- **Your task**:
Filter the lines below, copying only those with the string "scene".

┌─ Supplied information

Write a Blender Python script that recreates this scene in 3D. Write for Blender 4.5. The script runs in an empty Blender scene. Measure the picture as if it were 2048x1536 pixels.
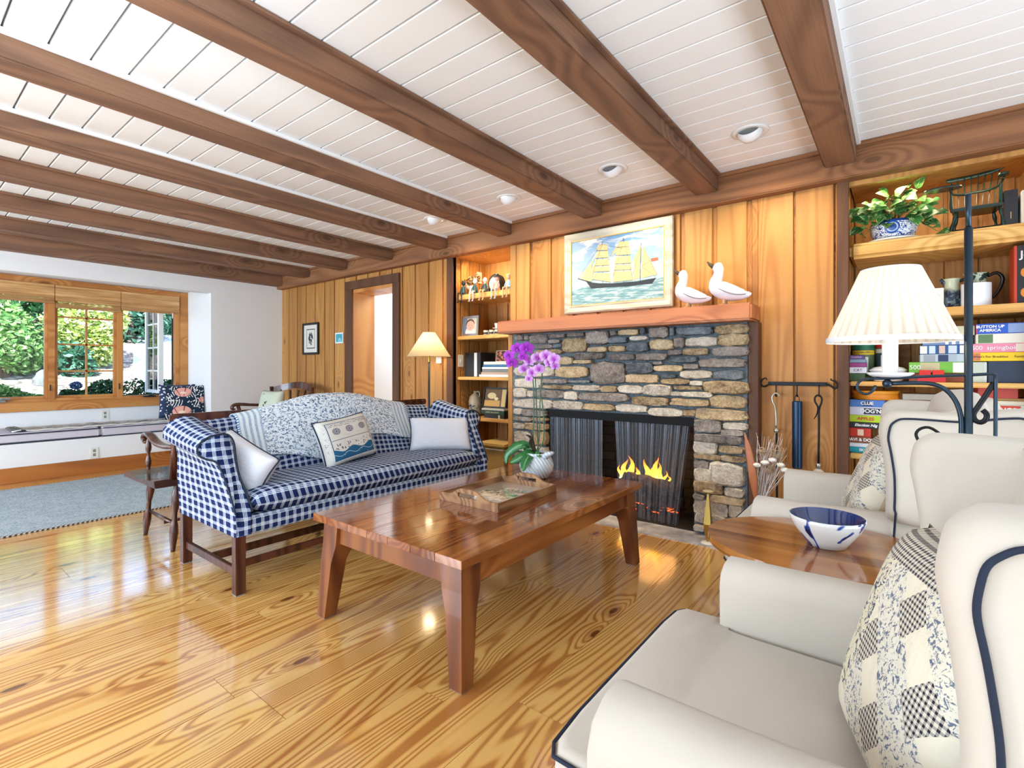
import bpy, bmesh, math, random
from mathutils import Vector, Matrix, Euler
S=bpy.context.scene; C=S.collection; PI=math.pi
rnd=random.Random(7)
# ---------- camera facts (image plane of 2048x1536) used to turn measured points into places ----------
FPX=998.0; EYE=1.1; HOR=738.7; YAW=math.atan(777/998.0)
FW=Vector((-math.sin(YAW),math.cos(YAW))); RT=Vector((math.cos(YAW),math.sin(YAW)))
def ray(u): return FW+RT*((u-1024)/FPX)
def aty(u,v,Y): q=ray(u); t=Y/q.y; return Vector((q.x*t,Y,EYE-(v-HOR)*t/FPX))
def atx(u,v,X): q=ray(u); t=X/q.x; return Vector((X,q.y*t,EYE-(v-HOR)*t/FPX))
def atz(u,v,z): t=(EYE-z)*FPX/(v-HOR); q=ray(u)*t; return Vector((q.x,q.y,z))
cd=bpy.data.cameras.new('camera'); cam=bpy.data.objects.new('camera',cd); C.objects.link(cam)
cam.location=(0,0,EYE); cam.rotation_euler=(PI/2,0,YAW); cd.sensor_width=36; cd.lens=36*FPX/2048
cd.shift_y=(768-HOR)/2048*-1; cd.clip_start=.05; S.camera=cam
S.view_settings.view_transform='Standard'; S.view_settings.look='None'; S.view_settings.gamma=1; S.view_settings.use_curve_mapping=False
S.view_settings.exposure=0.66
S.cycles.max_bounces=7; S.cycles.diffuse_bounces=3; S.cycles.glossy_bounces=3; S.cycles.transmission_bounces=3; S.cycles.transparent_max_bounces=8; S.cycles.caustics_reflective=False; S.cycles.caustics_refractive=False; S.cycles.use_adaptive_sampling=True; S.cycles.adaptive_threshold=.04; S.cycles.use_denoising=True; S.cycles.sample_clamp_indirect=4

# ---------- materials ----------
def col(h,a=1):
    if isinstance(h,str):
        h=[int(h[i:i+2],16)/255 for i in (0,2,4)]
        h=[(c/12.92 if c<=.04045 else ((c+.055)/1.055)**2.4) for c in h]
    return (h[0],h[1],h[2],a)
class G:
    def __init__(s,name,rough=.5,spec=.5,metal=0,coat=0,**k):
        s.m=bpy.data.materials.new(name); s.m.use_nodes=True; s.nt=s.m.node_tree; s.b=s.nt.nodes['Principled BSDF']
        s.b.inputs['Roughness'].default_value=rough; s.b.inputs['Metallic'].default_value=metal
        s.b.inputs['Specular IOR Level'].default_value=spec; s.b.inputs['Coat Weight'].default_value=coat; s.b.inputs['Coat Roughness'].default_value=.08
    def put(s,inp,v):
        if isinstance(v,bpy.types.NodeSocket): s.nt.links.new(v,inp)
        elif inp.type=='RGBA': inp.default_value=col(v) if isinstance(v,str) or len(v)==3 else v
        elif inp.type=='VECTOR' and isinstance(v,(int,float)): inp.default_value=(v,v,v)
        else: inp.default_value=v
    def N(s,t,out=0,_s=None,**k):
        n=s.nt.nodes.new('ShaderNode'+t)
        for a,b in (_s or {}).items(): setattr(n,a,b)
        for a,b in k.items():
            a=a.replace('_',' ')
            s.put(n.inputs[int(a[1:])] if a[0]=='i' and a[1:].isdigit() else n.inputs[a],b)
        return n.outputs[out]
    def M(s,op,a,b=0,c=0): return s.N('Math',_s={'operation':op},i0=a,i1=b,i2=c)
    def obj(s,sc=(1,1,1),src='Object',rot=(0,0,0),loc=(0,0,0)):
        o={'Object':3,'UV':2,'Generated':0}.get(src)
        v=s.N('NewGeometry',0) if src=='World' else s.N('TexCoord',o)
        return s.N('Mapping',Vector=v,Scale=sc,Rotation=rot,Location=loc)
    def noise(s,v,scale=1,detail=3,rough=.5,dist=0,w=None,out=0):
        k=dict(Vector=v,Scale=scale,Detail=detail,Roughness=rough,Distortion=dist)
        if w is not None: k['W']=w
        return s.N('TexNoise',out,_s={'noise_dimensions':'4D' if w is not None else '3D'},**k)
    def vor(s,v,scale=1,feat='F1',out=0,rnd=1): return s.N('TexVoronoi',out,_s={'feature':feat},Vector=v,Scale=scale,Randomness=rnd)
    def ramp(s,f,st,interp='LINEAR'):
        n=s.nt.nodes.new('ShaderNodeValToRGB'); s.put(n.inputs[0],f); r=n.color_ramp; r.interpolation=interp
        while len(r.elements)<len(st): r.elements.new(.5)
        for e,(p,c) in zip(r.elements,st): e.position=p; e.color=col(c)
        return n.outputs[0]
    def sm(s,x,a,b): return s.N('MapRange',_s={'interpolation_type':'SMOOTHSTEP'},Value=x,From_Min=a,From_Max=b)
    def mix(s,f,a,b,bt='MIX'):
        n=s.nt.nodes.new('ShaderNodeMix'); n.data_type='RGBA'; n.blend_type=bt
        s.put(n.inputs[0],f); s.put(n.inputs[6],a); s.put(n.inputs[7],b); return n.outputs[2]
    def bump(s,h,st=.3,d=.01): s.put(s.b.inputs['Normal'],s.N('Bump',Strength=st,Distance=d,Height=h)); return s
    def base(s,c): s.put(s.b.inputs['Base Color'],c); return s
    def sep(s,v): n=s.nt.nodes.new('ShaderNodeSeparateXYZ'); s.put(n.inputs[0],v); return n.outputs
    def island(s): return s.N('NewGeometry','Random Per Island')
    def set(s,**k):
        for a,b in k.items(): s.put(s.b.inputs[a.replace('_',' ')],b)
        return s
def plain(name,c,rough=.5,**k):
    set_={a:k.pop(a) for a in list(k) if a[0].isupper()}
    return G(name,rough,**k).base(c).set(**set_).m
def fabric(name,c,c2=None,sc=900,rough=.9,b=.12):
    g=G(name,rough,spec=.2); o=g.obj(); n=g.noise(o,sc,2)
    g.base(g.mix(g.noise(o,6,3),c,c2 or c)); g.bump(n,b,.002); g.set(Sheen_Weight=.15); return g.m
def wood(name,cols,axis='z',freq=26,warp=2.2,rough=.45,knots=.0,isl=True,coat=0,var=.35,bmp=.12,src='World',spec=.4,stretch=.16,fib=.35,kscale=1,kp='xz',kr=.05):
    """cols: light, mid, dark"""
    g=G(name,rough,spec=spec,coat=coat); st=dict(x=(stretch,1,1),y=(1,stretch,1),z=(1,1,stretch))[axis]
    o=g.obj(st,src); w=g.M('MULTIPLY',g.island(),37.0) if isl else 0.0
    n=g.noise(o,warp,2,.45,0,w)
    ks=dict(x=(.42,1,1),y=(1,.42,1),z=(1,1,.42))[axis]
    ph=g.M('MULTIPLY',n,freq)
    if knots:
        ko=g.sep(g.obj(ks,src)); q=[ko['xyz'.index(t)] for t in kp]
        kv=g.N('CombineXYZ',X=g.M('ADD',q[0],w),Y=g.M('ADD',q[1],g.M('MULTIPLY',w,1.7)))
        kd=g.N('TexVoronoi',0,_s={'voronoi_dimensions':'2D'},Vector=kv,Scale=2.3*kscale,Randomness=.9)
        ph=g.M('ADD',ph,g.M('MULTIPLY',g.sm(kd,kr*5.5,0),3.2))
    r=g.M('FRACT',ph); ring=g.M('ABSOLUTE',g.M('SUBTRACT',r,.5)); ring=g.sm(ring,.0,.42)
    fs=dict(x=(3,160,160),y=(160,3,160),z=(160,160,3))[axis]
    f=g.noise(g.obj(fs,src),1,2,.6,0,None)
    v=g.M('ADD',g.M('MULTIPLY',ring,1-fib),g.M('MULTIPLY',f,fib))
    c=g.ramp(v,[(.12,cols[2]),(.5,cols[1]),(.88,cols[0])])
    if isl: c=g.mix(var,c,g.ramp(g.island(),[(0,cols[2]),(.5,cols[1]),(1,cols[0])]))
    c=g.mix(.3,c,g.ramp(g.noise(o,3.5,2,.5,0,w),[(.3,cols[2]),(.5,cols[1]),(.75,cols[0])]))
    if knots:
        c=g.mix(g.M('MULTIPLY',g.sm(kd,kr,kr*.55),knots),c,cols[3] if len(cols)>3 else '2a1408')
        c=g.mix(g.M('MULTIPLY',g.sm(kd,kr*2.4,kr),knots*.45),c,cols[2])
    g.base(c); g.bump(v,bmp,.003); return g.m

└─

- **Exercise answer**:
Write a Blender Python script that recreates this scene in 3D. Write for Blender 4.5. The script runs in an empty Blender scene. Measure the picture as if it were 2048x1536 pixels.
S=bpy.context.scene; C=S.collection; PI=math.pi